Naar inhoud springen

Stille Sejm

Uit Wikipedia, de vrije encyclopedie

De Stille Sejm is de naam die wordt gegeven aan de bijeenkomst van de Pools-Litouwse Sejm die samenkwam op 1 februari 1717 in de hoofdstad Warschau. De gegeven naam wijst op het gelimiteerde aantal personen die toegelaten werden te spreken en het algemene zwijgen van deze bijeenkomst waarop streng werd toegezien door Russische troepen. Eveneens was het een van de eerste geconfedereerde Sejms, wat betekende dat Poolse edelen het Liberum Veto niet meer konden gebruiken en men dus via een gewone meerderheid stemde. De aanleiding tot deze gebeurtenis was een burgeroorlog tussen August II van Polen en de Tarnogród Confederatie gesteund door de Russische Tsaar Peter de Grote.

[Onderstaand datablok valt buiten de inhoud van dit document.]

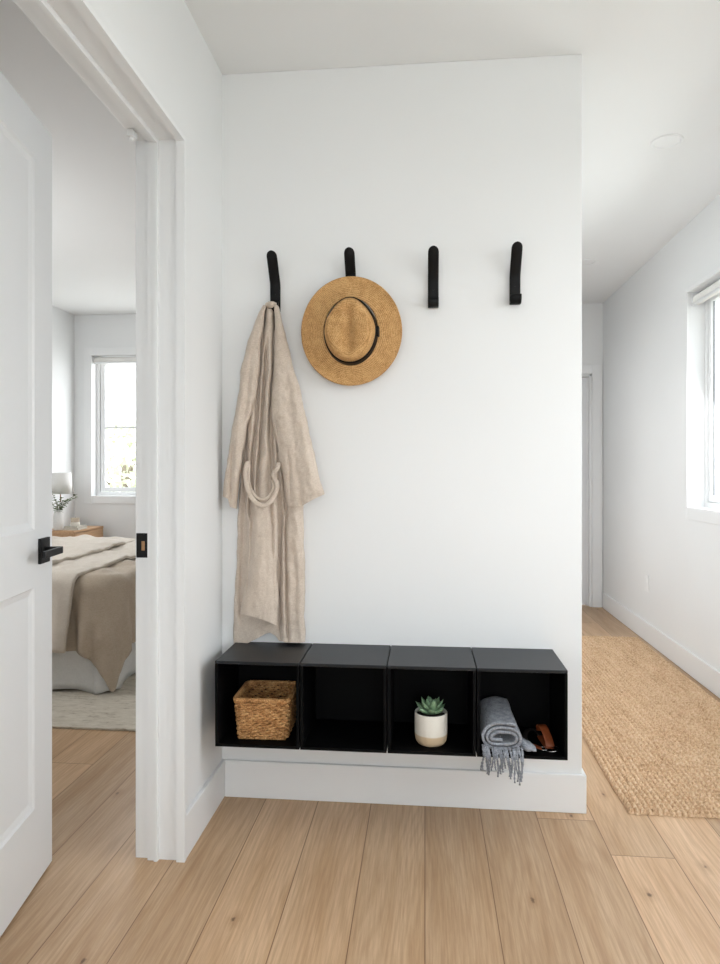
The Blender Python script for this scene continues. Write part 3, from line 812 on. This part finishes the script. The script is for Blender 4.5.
# ------------------------------------------------------------------ rolled scarf
sc = thing('rolled_scarf', 'rolled grey wool scarf with its fringe hanging over the rightmost cube edge', 'scarf', (.241, YF - SD - .004, ZS))
# local y runs into the cube; spiral cross-section
def spiral_pts(n=150, turns=2.6, rx=.065, rz=.044):
    out = []
    for k in range(n + 1):
        t = k / n; a = -PI / 2 + 2 * PI * turns * (1 - t) * -1; s = 1 - .80 * t
        x = rx * (1 - .50 * t) * math.copysign(abs(math.cos(a)) ** .85, math.cos(a)); z = rz * s * math.copysign(abs(math.sin(a)) ** .85, math.sin(a))
        out.append((x, z + rz))
    return out
spp = spiral_pts()
def roll_layer(b, off0):
    rows = []
    NY = 24
    for j in range(NY + 1):
        v = j / NY; row = []
        for k, (x, z) in enumerate(spp):
            n3 = noise.noise(Vector((x * 30, v * 3, z * 30))) * .003
            yy = .008 + v * .205 + .004 * math.sin(k * .22) * (1 - v) + n3
            skew = -.004 * v
            row.append((x * (1 - .04 * v) + skew + n3, yy, z * (1 + .16 * v * (1 if z > .03 else 0)) + n3 * .5 + .0065))
        rows.append(row)
    b.grid(rows)
b = MB(); roll_layer(b, 0); b.build('scarf_body', M_scarf, sc, smooth=True, solid=.0085)
# a loose tail folded flat at the right of the roll
b = MB(); rows = []
for j in range(13):
    v = j / 12; row = []
    for i in range(20):
        a = 2 * PI * i / 20; cx = math.cos(a); sx = math.sin(a)
        ww = .016 + .022 * math.sin(PI * min(1, v * .9 + .05))
        row.append((.050 + .052 * v, .050 - .028 * v + ww * cx * .9, .018 + .015 * (1 - v) * sx + .006 * sx + .002 * math.sin(v * 9) + (-.004 if v > .8 else 0) + .006 * (1 - v)))
    rows.append(row)
b.grid(rows, closeu=True, cap0=True, cap1=True); b.build('scarf_tail', M_scarf, sc, smooth=True)
for k in range(26):
    x = -.062 + .118 * k / 25 + rnd(-.002, .002); L = rnd(.052, .078) + (.018 if k > 15 else 0) + (.012 if k > 21 else 0)
    b = MB(); zt = .030 - .012 * math.cos(x * 24) + rnd(-.004, .004); dx = rnd(-.008, .008)
    for s in range(2):
        path = []
        for i in range(14):
            v = i / 13; tw = v * 22 + PI * s
            yo = .004 - .020 * min(1, v * 3)
            path.append((x + dx * v + .003 * math.sin(v * 5 + k) + .0016 * math.cos(tw), yo + .0016 * math.sin(tw) - .003 * math.sin(k * 2.1), zt - L * v))
        b.tube(path, lambda t: .0026 * (1 - .35 * t), 5)
    b.build('tassel', M_scarf, sc, smooth=True)

# ------------------------------------------------------------------ leather key fob
kf = thing('leather_key_fob', 'tan leather strap key fob with a steel ring lying beside the scarf', 'key fob', (.386, YF - .150, ZS), -.15)
q = [Vector((-.014, .040, .026)), Vector((-.013, .026, .050)), Vector((-.004, -.002, .052)), Vector((.010, -.034, .028)), Vector((.014, -.048, .010)), Vector((.012, -.040, .005)), Vector((.0, -.006, .006)), Vector((-.012, .03, .012))]
ribbon(bez(q, 6), .014, .0022, 'strap', M_leather, kf, up=(0, 0, 1))
b = MB(); b.tube([(.020 + .021 * math.cos(2 * PI * i / 40), -.054 + .021 * math.sin(2 * PI * i / 40), .006 + .004 * math.cos(2 * PI * i / 40)) for i in range(40)], .0016, 8, closed=True)
b.build('key_ring', M_steel, kf, smooth=True)
q = [Vector((-.055, -.040, .004)), Vector((-.042, -.048, .010)), Vector((-.026, -.054, .009)), Vector((-.012, -.054, .005))]
ribbon(bez(q, 5), .011, .002, 'leather_tab', M_leather, kf, up=(0, 0, 1))
b = MB(); b.tube([(-.006 + .014 * math.cos(2 * PI * i / 30), -.052 + .012 * math.sin(2 * PI * i / 30), .004) for i in range(30)], .0012, 6, closed=True)
b.build('split_ring', M_steel, kf, smooth=True)
for p in ((-.006, .010), (.007, -.020)):
    pass
b = MB().lathe([(.0001, .002), (.003, .0016), (.0042, 0)], 16, c=(-.008, .010, .0535)); b.build('rivet', M_steel, kf, smooth=True)
q = [Vector((-.012, .03, .010)), Vector((-.03, .05, .022)), Vector((-.055, .035, .024)), Vector((-.062, .0, .012)), Vector((-.050, -.030, .004))]
ribbon(bez(q, 6), .008, .002, 'dark_strap', M_darkleather, kf, up=(0, 0, 1))

# ------------------------------------------------------------------ jute runner
RX0, RX1, RY0, RY1 = .690, 1.468, 2.372, 4.84
def jute():
    nrow = 40; su = 8; step = .0030
    W = RX1 - RX0; L = RY1 - RY0; ny = int(L / step); nx = nrow * su
    v = []; fcs = []
    rw = W / nrow; per = .033
    jit = [rnd(0, 1) for _ in range(nrow + 1)]
    for j in range(ny + 1):
        y = L * j / ny
        wob = .004 * noise.noise(Vector((y * 6, 1.3, 0))); wob2 = .004 * noise.noise(Vector((y * 6, 7.3, 0)))
        for i in range(nx + 1):
            x = W * i / nx; row = min(nrow - 1, i // su); fx = (i % su) / su if i < nx else 1.0
            ph = y / per + .04 * (row % 2) + .05 * jit[row] + .04 * math.sin(y * 9 + row * .7) + (fx - .5) * (.16 if row % 2 else -.16)
            hump = abs(math.sin(PI * ph)) ** .5
            ridge = math.sin(PI * fx) ** .5 if 0 < fx < 1 else 0
            h = .001 + .0200 * (.05 + .95 * ridge) * (.02 + .98 * hump) * (.8 + .2 * jit[row]) + .0016 * noise.noise(Vector((x * 70, y * 70, 0)))
            if i in (0, nx) or j in (0, ny): h = .001
            ex = wob * (1 - x / W) + wob2 * (x / W)
            ey = .004 * noise.noise(Vector((x * 9, 3, 0))) + (.003 * math.sin(x / rw * PI) if j in (0, 1, ny - 1, ny) else 0)
            v.append((x + ex, y + ey, h))
    n = nx + 1
    for j in range(ny):
        for i in range(nx):
            a = j * n + i; fcs.append((a, a + 1, a + n + 1, a + n))
    b = MB(); b.v = v; b.f = fcs
    o = b.build('jute_runner', M_jute, None, smooth=True, loc=(RX0, RY0, 0))
    return o
o = jute(); tag(o, 'natural woven jute runner rug on the oak floor along the hall', 'rug')

# ------------------------------------------------------------------ bedroom
b = MB(); rows = []
for j in range(2):
    pass
b.box(-3.0, 2.91, .0005, -1.0, 5.3, .012)
tag(b.build('wool_rug', M_rug2, bevel=.003), 'flat cream wool rug under the bed', 'rug')
bed = thing('bed', 'low bed with a white skirt against the bedroom wall', 'bed', (-2.42, 4.18, 0))
BX0, BX1, BY0, BY1 = -3.19, -1.635, 3.37, 4.94
def loc(b, o): 
    b.v = [Vector(v) - o.location for v in b.v]; return b
b = MB().box(BX0 + .02, BY0 + .03, .06, BX1 - .03, BY1 - .03, .34); loc(b, bed).build('bed_base', M_oak, bed, bevel=.01)
b = MB().box(BX0 + .02, BY0 + .02, .34, BX1 - .02, BY1 - .02, .585); loc(b, bed).build('mattress', M_sheet, bed, bevel=.05, seg=5)
for x in (BX0 + .1, BX1 - .1):
    for y in (BY0 + .1, BY1 - .1):
        loc(MB().box(x - .03, y - .03, .0125, x + .03, y + .03, .06), bed).build('leg', M_oak, bed)
# skirt
path = [(BX0 + .03, BY0)] + [(BX0 + .03 + (BX1 - BX0 - .05) * i / 60, BY0) for i in range(1, 60)]
cxk, cyk = BX1 - .08, BY0 + .08
for i in range(13):
    a = -PI / 2 + PI / 2 * i / 12; path.append((cxk + .08 * math.cos(a), cyk + .08 * math.sin(a)))
path += [(BX1, BY0 + .08 + (BY1 - BY0 - .1) * i / 50) for i in range(1, 51)]
rows = []
for j in range(9):
    v = j / 8; row = []
    for k, (x, y) in enumerate(path):
        p0 = path[max(0, k - 1)]; p1 = path[min(len(path) - 1, k + 1)]; t = Vector((p1[0] - p0[0], p1[1] - p0[1], 0)).normalized(); n = Vector((t.y, -t.x, 0))
        s = .012 * v * math.sin(k * .55) + .03 * v * math.exp(-((k - 66) / 6) ** 2) + .010 * v * math.sin(k * .21 + 1)
        row.append(Vector((x, y, .36 - v * (.342 - .008 * math.sin(k * .4)))) + n * (s + .006))
    rows.append(row)
b = MB().grid(rows); loc(b, bed).build('bed_skirt', M_sheet, bed, smooth=True, solid=.003)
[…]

De Stille Sejm zou een einde maken aan de pogingen van August II van Polen om van het land een absolute monarchie te maken en zou de macht van de koning in de toekomst nog meer inperken. Deze Sejm zou eveneens het begin zijn van een groeiende Russische invloed binnen het Pools-Litouwse Gemenebest.

Pogingen tot centralisatie.

[bewerken | brontekst bewerken]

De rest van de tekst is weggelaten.